You must have graduated to be called an alumnus, plural form alumni. For women, the term is alumna, plural form alumnae.

To my knowledge, this term can't be used for people who haven't graduated.


Choose any of the terms alumnus, dropout, former student, attendee depending on what slant or emphasis you wish to achieve. Of these, former student and attendee are most neutral. Graduate is right out.

Note that in dictionaries alumnus, alumni, alumna and alumnae have multiple meanings listed, including both "student at" and "graduate of" senses; hence some people may misunderstand alumnus.

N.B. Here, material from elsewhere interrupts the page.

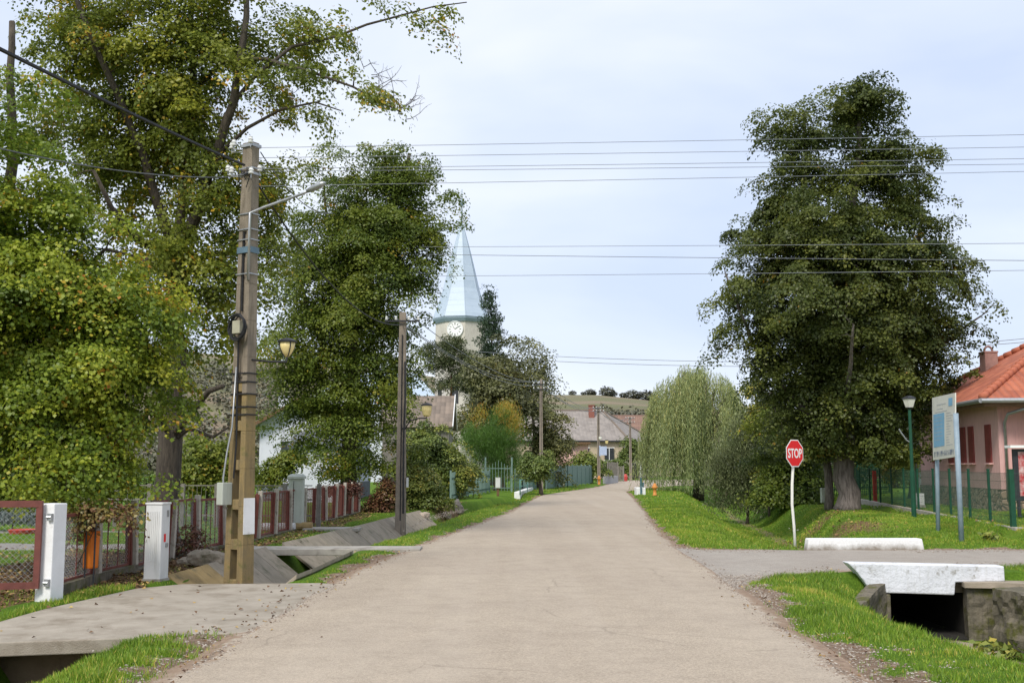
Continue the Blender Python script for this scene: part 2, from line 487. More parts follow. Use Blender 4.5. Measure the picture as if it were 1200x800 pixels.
LY, LX = [-20, 8, 15, 19, 23, 29.5, 40.5, 65, 91, 132, 141, 149, 156], [-2.9, -2.8, -2.7, -2.45, -2.1, -1.35, -.1, 1.8, 7.3, 13.7, 20, 45, 90]
RY, RX = [-20, 8, 12, 15.2, 19, 23.5, 29.5, 43, 64, 75, 85, 96, 106, 112, 118], [2.8, 2.8, 2.9, 3.1, 3.3, 3.5, 3.9, 5.2, 7.0, 7.9, 10.3, 14, 24, 48, 90]
NX, NY = [2.9, 3.1, 3.6, 4.2, 6, 9, 60, 400], [14.8, 15.3, 16.6, 17.5, 18.75, 19.1, 20.5, 24]
FX_, FY = [2.5, 3.4, 4.0, 6, 60, 400], [25.5, 23.6, 22.9, 22.75, 24.2, 28]
DLY, DLX = [0, 9, 11, 17, 22.5, 30, 39, 50, 64, 80], [-4.9, -4.75, -4.65, -4.2, -4.05, -3.3, -2.6, -1.5, .8, 2.6]
DRNY, DRNX = [-20, 8, 11, 13.5, 15.5, 17.5], [9.5, 7.6, 7.0, 6.75, 6.68, 6.62]
DRFY, DRFX = [22.7, 25, 28, 35, 45, 60, 80, 100, 130], [6.9, 7.1, 7.6, 9.0, 10.6, 12.4, 15.5, 21, 34]
HX, HZ = [-900, -330, -280, -130, 0, 28, 56, 90, 140, 225, 340, 520, 900], [105, 95, 82, 68, 53, 49, 48.5, 44.5, 36, 28, 24, 20, 25]


DPOLY = [(-9.5, 10.5), (-5.25, 10.85), (-4.4, 11.05), (-3.6, 11.25), (-2.75, 11.6), (-2.3, 12.5), (-2.2, 14.5), (-2.3, 16.0), (-2.9, 16.35), (-3.9, 16.25), (-4.9, 16.2), (-5.4, 15.6), (-5.75, 13.4), (-5.8, 12.0), (-9.5, 11.3)]


def in_poly(x, y, poly):
    r = np.zeros(x.shape, bool)
    n = len(poly)
    for i in range(n):
        (x0, y0), (x1, y1) = poly[i], poly[(i + 1) % n]
        if y0 == y1: continue
        c = ((y0 > y) != (y1 > y)) & (x < (x1 - x0) * (y - y0) / (y1 - y0) + x0)
        r ^= c
    return r


def road_e(x, y):
    m = np.maximum(np.interp(y, LY, LX) - x, x - np.interp(y, RY, RX))
    s = np.maximum(np.maximum(np.interp(x, NX, NY) - y, y - np.interp(x, FX_, FY)), 2.8 - x)
    return np.minimum(m, s)


def vnoise(x, y, f, seed=0):
    """cheap smooth value noise in numpy"""
    x = x * f + seed * 17.3; y = y * f - seed * 9.1
    xi, yi = np.floor(x), np.floor(y)
    fx, fy = x - xi, y - yi
    fx, fy = fx * fx * (3 - 2 * fx), fy * fy * (3 - 2 * fy)
    def h(a, b):
        t = np.sin(a * 127.1 + b * 311.7 + seed * 74.7) * 43758.5453
        return t - np.floor(t)
    return (h(xi, yi) * (1 - fx) + h(xi + 1, yi) * fx) * (1 - fy) + (h(xi, yi + 1) * (1 - fx) + h(xi + 1, yi + 1) * fx) * fy


def hgt(x, y):
    x = np.asarray(x, float); y = np.asarray(y, float)
    e = road_e(x, y)
    nz = (vnoise(x, y, .9, 1) - .5) * .06 + (vnoise(x, y, 2.7, 2) - .5) * .03
    far = sst(30, 80, np.abs(x)) + sst(120, 300, y)
    z = -.035 + .065 * sst(0, .6, e) + nz * sst(.3, 1.5, e)
    z = np.where(in_poly(x, y, DPOLY) & (z > -.12), -.12, z)
    # right hand raised lawn and mound round the tree
    lawnx = x - (11.75 + np.maximum(y - 25.4, 0) * .13)
    z = z + .28 * sst(-.3, .1, lawnx) * sst(24.2, 24.5, y) + .20 * sst(1, 4, lawnx) * sst(25, 27, y)
    z = z + .34 * np.exp(-(((x - 10.3) / 1.9) ** 2 + ((y - 31) / 5.0) ** 2)) * (lawnx < 0)
    z = z + .16 * np.exp(-(((x - 12.0) / 1.7) ** 2 + ((y - 38.5) / 3.5) ** 2)) * (lawnx < .2)
    # left ditch
    d = x - np.interp(y, DLY, DLX)
    on = 1 - sst(60, 66, y)
    carve = 1 - sst(.22, .95, np.abs(d))
    z = z - .70 * carve * on
    # right ditch, near side
    d = x - np.interp(y, DRNY, DRNX)
    near = y < 17.55
    wl_ = np.interp(y, [13, 15.5, 16.5, 17.5], [3.0, 2.6, 2.2, 1.5])
    prof = np.where(d < 0, 1 - sst(.12, 1, -d / wl_), 1 - sst(np.interp(y, [13, 15], [.6, 1.55]), np.interp(y, [13, 15], [1.2, 1.85]), d))
    z = np.where(near, z - 1.02 * prof, z)
    # through the culvert
    cx = np.interp(y, [17.5, 23.2], [6.62, 6.95])
    inn = (y >= 17.55) & (y < 23.25)
    z = np.where(inn & (np.abs(x - cx) < .85), -1.0, z)
    # far side stream
    d = x - np.interp(y, DRFY, DRFX)
    dep = np.interp(y, [23, 26, 40, 60], [.75, .8, 1.0, 1.2])
    wl = np.interp(y, [23, 28, 40], [1.5, 2.6, 3.4]); wr = np.interp(y, [23, 28, 40], [.9, 1.2, 2.0])
    prof = np.where(d < 0, 1 - sst(.15, 1, -d / wl), 1 - sst(.15, 1, d / wr))
    z = np.where(y >= 23.25, z - dep * prof * (1 - sst(78, 90, y)) * sst(0, .5, e), z)
    # plain turns to hills far away
    hz = np.interp(x * 700 / np.maximum(y, 260), HX, HZ)
    z = z + hz * sst(230, 700, y) * .97 + (vnoise(x, y, .012, 3) - .5) * 7 * sst(250, 600, y)
    return z


def hz_(x, y):
    return float(hgt(np.array([x]), np.array([y]))[0])


def axis(segs):
    out = []
    for a, b, st in segs:
        out += list(np.arange(a, b, st))
    return np.array(out + [segs[-1][1]])


gx = axis([(-2600, -600, 200), (-600, -100, 25), (-100, -30, 5), (-30, -9, .7), (-9, 13, .11), (13, 30, .5), (30, 100, 4), (100, 600, 25), (600, 2600, 200)])
gy = axis([(-60, 4, 4), (4, 7.5, .5), (7.5, 28, .11), (28, 60, .28), (60, 150, 1.0), (150, 300, 8), (300, 1100, 20), (1100, 3400, 230)])
X, Y = np.meshgrid(gx, gy)
Z = hgt(X, Y)
E = road_e(X, Y)
nx_, ny_ = len(gx), len(gy)
vv = np.stack([X.ravel(), Y.ravel(), Z.ravel()], 1)
idx = np.arange(nx_ * ny_).reshape(ny_, nx_)
ff = np.stack([idx[:-1, :-1].ravel(), idx[:-1, 1:].ravel(), idx[1:, 1:].ravel(), idx[1:, :-1].ravel()], 1)


def dirt_mask(x, y):
    e = road_e(x, y)
    wob = (vnoise(x, y, 1.3, 5) - .5) * 1.2 + (vnoise(x, y, 4.1, 6) - .5) * .8
    w = np.interp(y, [8, 14, 18, 25, 40, 90], [.75, .65, .35, .28, .25, .3]) * np.where(x > 0, 1., 1.05)
    d = 1 - sst(w * .55, w * 1.35, e + wob * w)
    # driveway dirt at the left front, ditch bottoms, culvert throat
    d = np.maximum(d, (1 - sst(.15, .40, np.abs(x - np.interp(y, DLY, DLX)))) * (y < 62))
    d = np.maximum(d, (1 - sst(.35, .65, np.abs(x - np.interp(y, DRNY, DRNX)))) * (y < 17.6) * (y > 14.5))
    d = np.maximum(d, (1 - sst(.1, .6, np.abs(x - np.interp(y, DRFY, DRFX)))) * (y > 23.2) * (y < 90) * (.55 + .45 * (y < 26)))
    return d


def litter_mask(x, y):
    n = vnoise(x, y, .8, 8)
    a = sst(-6.0, -6.4, x) * (1 - sst(19, 23, y + (n - .5) * 6)) * sst(10, 13, y)
    a = np.maximum(a, (np.abs(x + 5.75) < .45) * (y > 15.6) * (y < 24) * .9)
    a = np.maximum(a, (np.abs(x + 5.5) < .3 + n * .5) * (y > 24) * (y < 45) * .55)
    a = np.maximum(a, .9 * np.exp(-(((x - 11.0) / 1.7) ** 2 + ((y - 35.5) / 2.6) ** 2)))
    a = np.maximum(a, .75 * np.exp(-(((x - 9.0) / .9) ** 2 + ((y - 28.5) / 2.2) ** 2)))
    a = np.maximum(a, .8 * np.exp(-(((x + 2.9) / 1.1) ** 2 + ((y - 46) / 5) ** 2)))
    return np.clip(a, 0, 1)


def path_mask(x, y):
    """grey paths crossing the left garden"""
    a = (np.abs(y - 23.6 - .02 * x) < .75) * (x < -7.2)
    b = (np.abs(y - 27.6 + .08 * x) < .45) * (x < -9)
    return np.clip(a + b, 0, 1).astype(float)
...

My answer is limited to U.S. practice. Merriam-Webster's Eleventh Collegiate Dictionary (2003) has this entry for alumnus:

alumnus n, pl -ni {L, foster son, pupil, fr. alere to nourish—more at OLD} 1 : a person who has attended or has graduated from a particular school, college, or university 2 : a person who is a former member, employee, contributor, or inmate

So as far as Merriam-Webster is concerned, if you attended a particular institution for any length of time but you no longer do now, you are an alumnus (or arguably an alumna).

At the college I attended in Maryland, we were told that as soon as we signed the matriculation register prior to the beginning of classes in our freshman year to confirm our enrollment, we would became permanent members of the college community and would become alumni as soon as our class graduated (unless we were still enrolled as students)—regardless of whether we had stayed for the full four years or left a week after matriculating.

Other schools presumably have other rules by which they judge who is an alumnus and who is not. In any case, there is no term in the Merriam-Webster definition of alumnus that prevents someone who leaves school without graduating from ever being regarded as an alumnus of that school.


Most alumni associations are open, non discriminatory organizations that encourage friends and family membership, further adding ambiguity. Thus my uncle, for example, is formally listed as an alumnus of a local college he never attended because he joined the alumni association in order to purchase discounted football tickets.